Está lo que le ocurrió a Hillary Clinton en Estados Unidos. Todas las encuestas la daban ganadora y del mismo modo opinaban los medios de comunicación.
Sin embargo, Donald Trump que “no reunía las condiciones exigibles a un presidente” de esta superpotencia, fue el ganador. Es cierto que Hillary tuvo tres millones de votos más, y que fue gracias a una anacrónica ley de colegios electorales que su adversario resultó triunfador. Pero en todo caso, aún con menos sufragios fue extraordinaria e imprevista la cantidad de votos obtenida por el pintoresco candidato.
Luego vinieron las explicaciones. El electorado de clase media que no logra prosperar en la economía de las últimas décadas, que vive en estados desindustrializados donde escasea el trabajo, es quien le dio el triunfo.
Puede ser, aunque ya no es tan convincente la teoría. Lo cierto es que hubo un castigo de mucha gente a la tradicional política Demócrata como la que impulsó Barrack Obama desde la Casa Blanca. Todavía habrá nuevas teorías sobre esta elección pasada, aunque para la próxima encuestadores y analistas de la política tradicional tendrán las mismas dificultades para avizora el futuro.
Luego tenemos un caso emblemático de la nueva situación. El de Gran Bretaña. Para solucionar una vieja diferencia dentro del partido Conservador (adentro o fuera de Europa), el entonces Primer Ministro David Cameron llamó a un referéndum nacional. Total, era seguro que ganaba la tesis de permanecer en la UE.
Entonces sobrevino la gran sorpresa. Apenas poco más de la mitad del electorado votó por salir del bloque continental, sumiendo al país en un enorme crisis sobre su futuro.
Cameron renunció y lo reemplazó –para terminar el mandato- su ministro del Interior, Theresa May, conocida por su adhesión a seguir en la UE. Pero ya en el poder, haciendo gala de pragmatismo, May resultó el adalid del Brexit, de la retirada británica de Europa, y además en tono beligerante sin haber pensado demasiado en los daños que podrían sobrevenir a su país.

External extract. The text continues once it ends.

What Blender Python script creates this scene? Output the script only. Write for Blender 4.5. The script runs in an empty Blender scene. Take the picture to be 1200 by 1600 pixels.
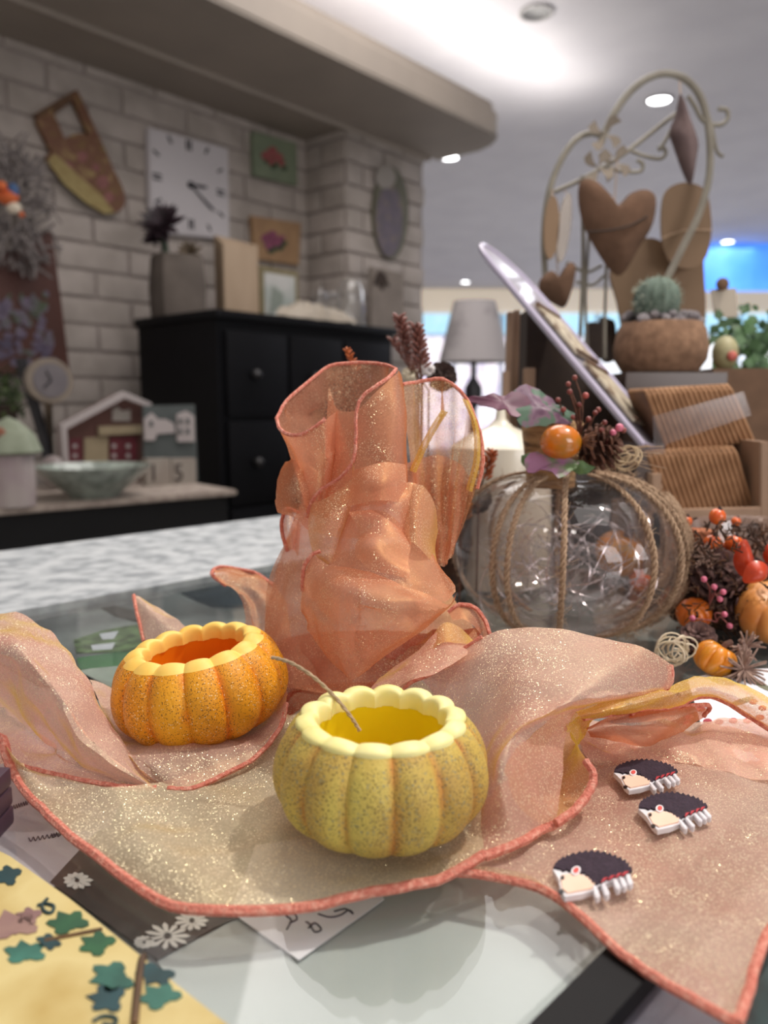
import bpy, bmesh, math, random
from mathutils import Vector, Matrix, noise
random.seed(7)
PI = math.pi
SC = bpy.context.scene
C = SC.collection
# ------------------------------------------------------------------ camera
F = 1200.0; PITCH = math.atan(170 / 1200.0); H = 0.17
cam_d = bpy.data.cameras.new('camera'); cam = bpy.data.objects.new('camera', cam_d); C.objects.link(cam)
cam.location = (0, 0, H); cam.rotation_euler = (PI / 2 - PITCH, 0, 0)
cam_d.sensor_fit = 'HORIZONTAL'; cam_d.sensor_width = 36; cam_d.lens = 36
cam_d.clip_start = 0.01; cam_d.clip_end = 60
cam_d.dof.use_dof = True; cam_d.dof.focus_distance = 0.37; cam_d.dof.aperture_fstop = 9.5
SC.camera = cam
SC.view_settings.view_transform = 'Standard'; SC.view_settings.look = 'None'
SC.view_settings.gamma = 1; SC.view_settings.exposure = 0.07
SC.view_settings.use_curve_mapping = False
# ------------------------------------------------------------------ world and lights
w = bpy.data.worlds.new('world'); SC.world = w; w.use_nodes = True
w.node_tree.nodes['Background'].inputs[0].default_value = (1.0, 0.93, 0.88, 1)
w.node_tree.nodes['Background'].inputs[1].default_value = 0.4


def light(name, kind, loc, energy, col, size=0.1, target=None, size_y=None, spot=1.2, blend=0.5):
    l = bpy.data.lights.new(name, kind); l.energy = energy; l.color = col
    o = bpy.data.objects.new(name, l); C.objects.link(o); o.location = loc
    if kind == 'AREA':
        l.size = size
        if size_y: l.shape = 'RECTANGLE'; l.size_y = size_y
    else: l.shadow_soft_size = size
    if kind == 'SPOT': l.spot_size = spot; l.spot_blend = blend
    if target is not None:
        o.rotation_euler = (Vector(target) - Vector(loc)).to_track_quat('-Z', 'Y').to_euler()
    return o


light('key_spot', 'SPOT', (0.85, 0.62, 1.66), 80, (1, .93, .84), 0.035, (0.02, 0.38, 0), spot=1.0)
light('fill_spot', 'SPOT', (-0.35, -0.75, 1.66), 9, (1, .93, .86), 0.12, (0.0, 0.45, 0.05), spot=1.0)
light('ceiling_fill', 'AREA', (0.6, 0.3, 1.70), 10, (1, .94, .9), 1.2, (0.6, 0.3, 0), size_y=1.2)  # unseen soft lamp added overhead as general fill
light('wall_fill', 'AREA', (0.15, 2.0, 1.70), 22, (1, .95, .92), 1.2, (0.15, 2.0, 0), size_y=1.6)  # added fill that brightens the brick wall, no fixture here
light('ceiling_bounce_fill', 'AREA', (1.3, -.9, .6), 18, (1, .95, .95), 1.0, (1.3, 1.2, 1.75), size_y=1.0)  # added upward fill behind the camera, brightens the ceiling
light('hall_fill', 'AREA', (2.2, 6.5, 1.70), 150, (.9, .93, 1.0), 3.0, (2.2, 6.5, -1), size_y=4.0)  # broad added fill; its floor bounce lifts the far ceiling


# ------------------------------------------------------------------ pixel helpers
SP, CP = math.sin(PITCH), math.cos(PITCH)
def ray(px, py):
    a = (px - 600) / F; b = -(py - 800) / F
    return Vector((a, CP + b * SP, -SP + b * CP))
def D(px, py, y):
    r = ray(px, py); return Vector((0, 0, H)) + r * (y / r.y)
def P(px, py, z=0.0):
    r = ray(px, py); return Vector((0, 0, H)) + r * ((z - H) / r.z)
WD = Vector((math.sin(math.radians(41)), math.cos(math.radians(41)), 0))
WN = Vector((WD.y, -WD.x, 0)); WP0 = WN.dot(Vector((-.725, 2.9, 0)))
def W(px, py, s=0.0):           # point on the plane s in front of the brick wall
    r = ray(px, py); return Vector((0, 0, H)) + r * ((WP0 + s) / WN.dot(r))
def Wu(p): return WD.dot(p)
def fromW(u, s, z): return WD * u + WN * (WP0 + s) + Vector((0, 0, z))
UP = Vector((0, 0, 1))

# ------------------------------------------------------------------ materials
def lin(c):
    if isinstance(c, str):
        c = [int(c[i:i + 2], 16) / 255 for i in (0, 2, 4)]
    return tuple([(x / 12.92 if x <= .04045 else ((x + .055) / 1.055) ** 2.4) for x in c]) + (1,)
MATS = {}
def mat(name, c1, c2=None, scale=20, rough=.6, metal=0, bump=0, bscale=None, coat=0, c3=None, emit=0, stretch=(1, 1, 1), spec=.5, lo=.35, hi=.65, sub=0):
    if name in MATS: return MATS[name]
    m = bpy.data.materials.new(name); m.use_nodes = True; MATS[name] = m
    nt = m.node_tree; N = nt.nodes; L = nt.links; b = N['Principled BSDF']
    b.inputs['Roughness'].default_value = rough; b.inputs['Metallic'].default_value = metal
    b.inputs['Coat Weight'].default_value = coat; b.inputs['Specular IOR Level'].default_value = spec
    b.inputs['Base Color'].default_value = lin(c1)
    if sub:
        b.inputs['Subsurface Weight'].default_value = sub; b.inputs['Subsurface Radius'].default_value = (.01, .005, .002)
    tc = N.new('ShaderNodeTexCoord'); mp = N.new('ShaderNodeMapping'); mp.inputs['Scale'].default_value = stretch
    L.new(tc.outputs['Object'], mp.inputs['Vector'])
    if c2:
        n = N.new('ShaderNodeTexNoise'); n.inputs['Scale'].default_value = scale; n.inputs['Detail'].default_value = 6
        r = N.new('ShaderNodeValToRGB'); L.new(mp.outputs[0], n.inputs['Vector']); L.new(n.outputs['Fac'], r.inputs[0])
        r.color_ramp.elements[0].position = lo; r.color_ramp.elements[1].position = hi
        r.color_ramp.elements[0].color = lin(c1); r.color_ramp.elements[1].color = lin(c2)
        if c3:
            e = r.color_ramp.elements.new((lo + hi) / 2); e.color = lin(c3)
        L.new(r.outputs[0], b.inputs['Base Color'])
        if emit: L.new(r.outputs[0], b.inputs['Emission Color'])
    if emit:
        b.inputs['Emission Strength'].default_value = emit
        if not c2: b.inputs['Emission Color'].default_value = lin(c1)
    if bump:
        n2 = N.new('ShaderNodeTexNoise'); n2.inputs['Scale'].default_value = bscale or scale * 3; n2.inputs['Detail'].default_value = 5
        bp = N.new('ShaderNodeBump'); bp.inputs['Strength'].default_value = bump; bp.inputs['Distance'].default_value = .002
        L.new(mp.outputs[0], n2.inputs['Vector']); L.new(n2.outputs['Fac'], bp.inputs['Height']); L.new(bp.outputs[0], b.inputs['Normal'])
    return m

def clear_mat(name, tint, rough=.02, extra=0.0, film=(1, 1, 1), ior=1.45, haze=None):
    """thin clear sheet: transparent with Fresnel gloss"""
    if name in MATS: return MATS[name]
    m = bpy.data.materials.new(name); m.use_nodes = True; MATS[name] = m
    nt = m.node_tree; N = nt.nodes; L = nt.links; N.remove(N['Principled BSDF'])
    out = N['Material Output']; tr = N.new('ShaderNodeBsdfTransparent'); tr.inputs[0].default_value = (*tint, 1)
    gl = N.new('ShaderNodeBsdfGlossy'); gl.inputs['Roughness'].default_value = rough; gl.inputs[0].default_value = (*film, 1)
    lw = N.new('ShaderNodeLayerWeight'); lw.inputs[0].default_value = .5; f0 = ((ior - 1) / (ior + 1)) ** 2
    pw = N.new('ShaderNodeMath'); pw.operation = 'POWER'; pw.inputs[1].default_value = 5; L.new(lw.outputs['Facing'], pw.inputs[0])
    add = N.new('ShaderNodeMath'); add.operation = 'MULTIPLY_ADD'; add.inputs[1].default_value = 1 - f0; add.inputs[2].default_value = f0 + extra; add.use_clamp = True
    L.new(pw.outputs[0], add.inputs[0]); mx = N.new('ShaderNodeMixShader')
    L.new(add.outputs[0], mx.inputs[0]); L.new(tr.outputs[0], mx.inputs[1]); L.new(gl.outputs[0], mx.inputs[2])
    last = mx
    if haze:
        df = N.new('ShaderNodeBsdfDiffuse'); df.inputs[0].default_value = (*haze[1], 1)
        m2 = N.new('ShaderNodeMixShader'); m2.inputs[0].default_value = haze[0]
        L.new(mx.outputs[0], m2.inputs[1]); L.new(df.outputs[0], m2.inputs[2]); last = m2
    L.new(last.outputs[0], out.inputs[0]); return m

def organza(name, col, tcol, gold, alpha=.55, glint=.5, shot=.5, shotc='dcb84a', g0=.90, g1=.35, f0=.55, f1=.95):
    if name in MATS: return MATS[name]
    m = bpy.data.materials.new(name); m.use_nodes = True; MATS[name] = m
    nt = m.node_tree; N = nt.nodes; L = nt.links; N.remove(N['Principled BSDF']); out = N['Material Output']
    tc = N.new('ShaderNodeTexCoord')
    n1 = N.new('ShaderNodeTexNoise'); n1.inputs['Scale'].default_value = 14; L.new(tc.outputs['Object'], n1.inputs['Vector'])
    cr = N.new('ShaderNodeValToRGB'); cr.color_ramp.elements[0].color = lin(col); cr.color_ramp.elements[1].color = lin(tcol)
    cr.color_ramp.elements[0].position = .4; cr.color_ramp.elements[1].position = .62
    L.new(n1.outputs['Fac'], cr.inputs[0])
    # fine glitter flecks woven into the cloth
    vo = N.new('ShaderNodeTexVoronoi'); vo.inputs['Scale'].default_value = 1900; L.new(tc.outputs['Object'], vo.inputs['Vector'])
    sep = N.new('ShaderNodeSeparateColor'); L.new(vo.outputs['Color'], sep.inputs[0])
    nb = N.new('ShaderNodeTexNoise'); nb.inputs['Scale'].default_value = 60; nb.inputs['Detail'].default_value = 4; L.new(tc.outputs['Object'], nb.inputs['Vector'])
    mr = N.new('ShaderNodeMapRange'); mr.inputs[1].default_value = .3; mr.inputs[2].default_value = .75; mr.inputs[3].default_value = g0; mr.inputs[4].default_value = g1
    L.new(nb.outputs['Fac'], mr.inputs[0])
    gt = N.new('ShaderNodeMath'); gt.operation = 'GREATER_THAN'; L.new(sep.outputs[0], gt.inputs[0]); L.new(mr.outputs[0], gt.inputs[1])
    lt = N.new('ShaderNodeMath'); lt.operation = 'LESS_THAN'; lt.inputs[1].default_value = .40; L.new(vo.outputs['Distance'], lt.inputs[0])
    fl = N.new('ShaderNodeMath'); fl.operation = 'MULTIPLY'; L.new(gt.outputs[0], fl.inputs[0]); L.new(lt.outputs[0], fl.inputs[1])
    # random tilt of each fleck
    sub = N.new('ShaderNodeVectorMath'); sub.operation = 'SUBTRACT'; sub.inputs[1].default_value = (.5, .5, .5); L.new(vo.outputs['Color'], sub.inputs[0])
    sc = N.new('ShaderNodeVectorMath'); sc.operation = 'SCALE'; sc.inputs['Scale'].default_value = 1.5; L.new(sub.outputs[0], sc.inputs[0])
    geo = N.new('ShaderNodeNewGeometry'); ad = N.new('ShaderNodeVectorMath'); ad.operation = 'ADD'; L.new(geo.outputs['Normal'], ad.inputs[0]); L.new(sc.outputs[0], ad.inputs[1])
    nm = N.new('ShaderNodeVectorMath'); nm.operation = 'NORMALIZE'; L.new(ad.outputs[0], nm.inputs[0])
    df = N.new('ShaderNodeBsdfDiffuse'); tl = N.new('ShaderNodeBsdfTranslucent')
    lw0 = N.new('ShaderNodeLayerWeight'); lw0.inputs[0].default_value = .5; m0 = N.new('ShaderNodeMapRange'); m0.inputs[1].default_value = f0; m0.inputs[2].default_value = f1; m0.inputs[4].default_value = shot; L.new(lw0.outputs['Facing'], m0.inputs[0])
    mc = N.new('ShaderNodeMix'); mc.data_type = 'RGBA'; L.new(m0.outputs[0], mc.inputs['Factor']); L.new(cr.outputs[0], mc.inputs['A']); mc.inputs['B'].default_value = lin(shotc)
    L.new(mc.outputs['Result'], df.inputs[0]); L.new(mc.outputs['Result'], tl.inputs[0])
    mdt = N.new('ShaderNodeMixShader'); mdt.inputs[0].default_value = .45; L.new(df.outputs[0], mdt.inputs[1]); L.new(tl.outputs[0], mdt.inputs[2])
    sg = N.new('ShaderNodeBsdfGlossy'); sg.inputs[0].default_value = lin(gold); sg.inputs['Roughness'].default_value = .5
    ms = N.new('ShaderNodeMixShader'); ms.inputs[0].default_value = .14; L.new(mdt.outputs[0], ms.inputs[1]); L.new(sg.outputs[0], ms.inputs[2])
    tr = N.new('ShaderNodeBsdfTransparent'); tr.inputs[0].default_value = (1, .94, .91, 1)
    lw = N.new('ShaderNodeLayerWeight'); lw.inputs[0].default_value = .35
    # weave: fine modulation of the cover
    wn = N.new('ShaderNodeTexNoise'); wn.inputs['Scale'].default_value = 900; L.new(tc.outputs['Object'], wn.inputs['Vector'])
    am = N.new('ShaderNodeMapRange'); am.inputs[3].default_value = alpha; am.inputs[4].default_value = 1.0; L.new(lw.outputs['Facing'], am.inputs[0])
    wm = N.new('ShaderNodeMath'); wm.operation = 'MULTIPLY_ADD'; wm.inputs[1].default_value = .35; L.new(wn.outputs['Fac'], wm.inputs[0])
    s2 = N.new('ShaderNodeMath'); s2.operation = 'SUBTRACT'; s2.inputs[1].default_value = .17; L.new(am.outputs[0], s2.inputs[0]); L.new(s2.outputs[0], wm.inputs[2]); wm.use_clamp = True
    mt = N.new('ShaderNodeMixShader'); L.new(wm.outputs[0], mt.inputs[0]); L.new(tr.outputs[0], mt.inputs[1]); L.new(ms.outputs[0], mt.inputs[2])
    gg = N.new('ShaderNodeBsdfGlossy'); gg.inputs[0].default_value = lin('fff0c0'); gg.inputs['Roughness'].default_value = .35; L.new(nm.outputs[0], gg.inputs['Normal'])
    gm = N.new('ShaderNodeMath'); gm.operation = 'MULTIPLY'; gm.inputs[1].default_value = glint; L.new(fl.outputs[0], gm.inputs[0])
    gd = N.new('ShaderNodeBsdfDiffuse'); gd.inputs[0].default_value = lin('fff2d8'); gx = N.new('ShaderNodeMixShader'); gx.inputs[0].default_value = .55; L.new(gd.outputs[0], gx.inputs[1]); L.new(gg.outputs[0], gx.inputs[2])
    mf = N.new('ShaderNodeMixShader'); L.new(gm.outputs[0], mf.inputs[0]); L.new(mt.outputs[0], mf.inputs[1]); L.new(gx.outputs[0], mf.inputs[2])
    L.new(mf.outputs[0], out.inputs[0]); return m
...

Esta contradicción la decidió. Las encuestas le daban más de 20 puntos de ventaja sobre el Laborismo, el contendiente natural. Entonces convocó a elecciones generales anticipadas. La idea era ganar un nuevo mandato completo (y no terminar el periodo de Cameron), obtener una mayoría más rotunda y negociar con dureza el brexit.

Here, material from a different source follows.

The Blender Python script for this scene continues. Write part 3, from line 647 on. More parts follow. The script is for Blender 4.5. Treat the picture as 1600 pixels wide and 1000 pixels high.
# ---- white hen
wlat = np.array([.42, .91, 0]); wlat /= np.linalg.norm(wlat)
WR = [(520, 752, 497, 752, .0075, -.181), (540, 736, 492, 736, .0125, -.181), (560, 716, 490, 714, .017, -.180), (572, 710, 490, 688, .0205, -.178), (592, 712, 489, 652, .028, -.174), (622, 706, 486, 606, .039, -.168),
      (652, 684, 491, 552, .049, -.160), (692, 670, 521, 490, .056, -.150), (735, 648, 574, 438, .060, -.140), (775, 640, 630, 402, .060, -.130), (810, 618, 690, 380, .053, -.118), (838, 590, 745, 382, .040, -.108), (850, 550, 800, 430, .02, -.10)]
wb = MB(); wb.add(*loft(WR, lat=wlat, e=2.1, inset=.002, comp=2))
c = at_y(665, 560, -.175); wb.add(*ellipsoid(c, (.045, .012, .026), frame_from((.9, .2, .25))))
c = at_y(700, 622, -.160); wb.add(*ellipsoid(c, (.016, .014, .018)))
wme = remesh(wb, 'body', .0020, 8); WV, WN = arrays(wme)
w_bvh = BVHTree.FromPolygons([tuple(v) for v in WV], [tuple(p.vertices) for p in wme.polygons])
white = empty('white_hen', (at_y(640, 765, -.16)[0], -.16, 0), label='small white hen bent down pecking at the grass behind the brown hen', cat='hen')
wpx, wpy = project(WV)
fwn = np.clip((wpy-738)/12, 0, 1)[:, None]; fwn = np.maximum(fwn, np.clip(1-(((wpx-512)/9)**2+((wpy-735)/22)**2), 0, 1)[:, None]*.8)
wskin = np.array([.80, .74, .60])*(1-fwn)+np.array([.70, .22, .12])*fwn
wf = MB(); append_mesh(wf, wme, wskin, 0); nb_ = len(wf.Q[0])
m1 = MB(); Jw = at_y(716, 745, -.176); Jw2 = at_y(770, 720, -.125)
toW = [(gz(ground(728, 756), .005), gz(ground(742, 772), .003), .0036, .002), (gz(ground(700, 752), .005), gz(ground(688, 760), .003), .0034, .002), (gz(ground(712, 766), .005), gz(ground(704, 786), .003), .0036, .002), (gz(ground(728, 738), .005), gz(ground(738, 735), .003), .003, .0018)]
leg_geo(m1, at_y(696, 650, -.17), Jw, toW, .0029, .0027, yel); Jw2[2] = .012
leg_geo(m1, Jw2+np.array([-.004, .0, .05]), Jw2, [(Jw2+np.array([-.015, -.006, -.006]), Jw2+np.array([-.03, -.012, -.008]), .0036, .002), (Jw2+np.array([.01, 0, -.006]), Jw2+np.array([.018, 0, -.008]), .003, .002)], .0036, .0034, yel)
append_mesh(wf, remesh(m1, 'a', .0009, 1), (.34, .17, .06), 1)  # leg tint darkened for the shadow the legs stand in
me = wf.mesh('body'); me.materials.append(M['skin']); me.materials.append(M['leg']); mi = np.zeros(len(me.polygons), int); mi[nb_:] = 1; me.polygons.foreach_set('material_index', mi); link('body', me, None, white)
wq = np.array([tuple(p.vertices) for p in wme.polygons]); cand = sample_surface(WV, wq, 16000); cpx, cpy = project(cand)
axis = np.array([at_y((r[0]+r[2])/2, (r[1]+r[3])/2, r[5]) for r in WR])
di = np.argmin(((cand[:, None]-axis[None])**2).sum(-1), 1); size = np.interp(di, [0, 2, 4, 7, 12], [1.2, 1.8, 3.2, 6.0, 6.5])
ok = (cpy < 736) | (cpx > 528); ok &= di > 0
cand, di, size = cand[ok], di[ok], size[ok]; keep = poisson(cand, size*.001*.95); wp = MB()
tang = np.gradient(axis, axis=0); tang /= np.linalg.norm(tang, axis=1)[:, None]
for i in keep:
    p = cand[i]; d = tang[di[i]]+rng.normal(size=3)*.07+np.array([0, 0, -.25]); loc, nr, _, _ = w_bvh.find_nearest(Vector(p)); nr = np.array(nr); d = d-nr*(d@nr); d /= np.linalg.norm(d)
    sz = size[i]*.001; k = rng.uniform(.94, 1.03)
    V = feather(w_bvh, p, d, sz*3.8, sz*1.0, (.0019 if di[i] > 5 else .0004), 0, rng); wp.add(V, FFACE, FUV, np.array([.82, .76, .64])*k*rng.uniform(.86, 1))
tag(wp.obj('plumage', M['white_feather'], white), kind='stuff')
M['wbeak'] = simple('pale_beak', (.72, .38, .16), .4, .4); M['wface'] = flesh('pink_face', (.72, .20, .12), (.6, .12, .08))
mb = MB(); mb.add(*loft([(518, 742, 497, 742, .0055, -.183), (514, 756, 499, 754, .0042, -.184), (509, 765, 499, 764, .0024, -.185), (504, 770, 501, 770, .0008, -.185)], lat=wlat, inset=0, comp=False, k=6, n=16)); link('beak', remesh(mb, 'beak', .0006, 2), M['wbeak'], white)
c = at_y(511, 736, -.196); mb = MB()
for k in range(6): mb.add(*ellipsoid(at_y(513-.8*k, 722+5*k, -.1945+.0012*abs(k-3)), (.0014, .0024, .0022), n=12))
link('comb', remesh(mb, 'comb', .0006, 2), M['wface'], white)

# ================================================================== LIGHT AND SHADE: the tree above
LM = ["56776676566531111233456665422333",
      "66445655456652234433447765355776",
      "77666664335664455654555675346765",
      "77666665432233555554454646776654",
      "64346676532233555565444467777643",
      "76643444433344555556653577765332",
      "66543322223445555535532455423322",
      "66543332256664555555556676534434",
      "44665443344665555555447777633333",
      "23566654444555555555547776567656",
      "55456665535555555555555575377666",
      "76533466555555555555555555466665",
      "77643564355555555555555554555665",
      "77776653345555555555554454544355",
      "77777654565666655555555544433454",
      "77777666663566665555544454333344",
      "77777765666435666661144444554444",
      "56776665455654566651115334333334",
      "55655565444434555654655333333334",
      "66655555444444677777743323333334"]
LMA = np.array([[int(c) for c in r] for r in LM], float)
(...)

Todo salió mal. Apenas ganó con 42% de los votos contra 40% de sus rivales. Por lo tanto se quedó sin mayoría propia y ahora dependerá de un aliado poco fiable, como el Unionismo de Irlanda del Norte. La historia no ha terminado, y las apuestas son que May no logrará sobrevivir.
Antes en Holanda, y después en Francia, los populismo de extrema derecha perdieron pero lograron avances significativos. El Frente de Marine Le Pen sorprendió con más de 30% de los sufragios, cuando nunca antes había llegado a dos dígitos.
La novedad fue Emmanuel Macron, un independiente de centro derecha que fue contra todos los partidos tradicionales del espectro y ganó de modo decisivo la Presidencia y parece en camino a lograr el 70% de las bancas en el Parlamento.
Algo que desvelará a los analistas políticos que no entienden esta preferencia del electorado.
Otro caso diferente: dentro de Gran Bretaña está Escocia y el Partido Nacional Escocés, pro independencia. En 2014 Escocia votó en contra de obtener la independencia de Londres. Pero al año siguiente, le dio una victoria arrolladora a los nacionalistas independentistas. Alentado el Partido Nacional propuso en esta última elección un nuevo referéndum sobre la separación. Resultado: perdió un tercio de las bancas que tenía, y para peor agravio, a manos del enemigo, los Conservadores.
Una original explicación es que lo que de verdad mueve al electorado, en cada caso, es el deseo de gratificación instantánea. Convicciones, ideologías, viejas simpatías se desvanecen en cuanto el votante se ve aburrido o frustrado.